Takes an input array and reduces it by a given factor along both the x and y dimensions. The coarsening is achieved by summing ‘superpixel’ regions of the original array and dividing by the number of pixels in each region.

Parameters:

  • array (np.ndarray) – The input array to be coarsened.

  • factor (int) – The coarsening factor for reducing the array resolution. Must be a positive integer.

Returns:

The coarsened array with reduced resolution.

Return type:

np.ndarray

Examples

>>> original_array = np.array([[1, 2], [3, 4]])
>>> coarsened = coarsen_array(original_array, factor=2)
>>> coarsened
array([[2.5]])
objscale.linear_regression(x: ndarray[tuple[int, ...], dtype[floating]], y: ndarray[tuple[int, ...], dtype[floating]]) tuple[tuple[float, float], tuple[float, float]][source]

Perform linear regression and return coefficients with 95% confidence errors.

Parameters:

  • x (np.ndarray) – Independent variable values.

  • y (np.ndarray) – Dependent variable values.

Returns:

  • coefficients (tuple of float) – (slope, y-intercept) from linear regression.

  • errors (tuple of float) – (error_slope, error_y_intercept) for 95% confidence.

Raises:

TypeError – If x or y are not numpy arrays.

objscale.encase_in_value(array: ~numpy.ndarray[tuple[int, ...], ~numpy.dtype[~numpy._typing._array_like._ScalarType_co]], value: float = nan, dtype: ~numpy.dtype = <class 'numpy.float32'>, n_deep: int = 1) ndarray[tuple[int, ...], dtype[_ScalarType_co]][source]

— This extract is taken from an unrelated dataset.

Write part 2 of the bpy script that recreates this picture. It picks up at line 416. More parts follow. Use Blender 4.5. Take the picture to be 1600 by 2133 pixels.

Add a border of specified value around a 2-D array.

Parameters:

  • array (np.ndarray) – 2-D input array.

  • value (scalar, default=np.nan) – Value to append on the edge.

  • dtype (np.dtype, default=np.float32) – Data type of the resulting array.

  • n_deep (int, default=1) – Number of layers deep to add around the edge.

Returns:

Same as input but with a layer ‘n_deep’ of ‘value’ all around the edge.

Return type:

np.ndarray

objscale.set_num_threads(n: int) None[source]

Set the number of threads used for parallel computations.

Controls the number of threads Numba uses for parallel operations such as correlation integral calculation and structure property analysis.

Parameters:

n (int) – Number of threads to use. Must be between 1 and the number of logical CPU cores available.

Raises:

ValueError – If n is less than 1 or greater than the available CPU count.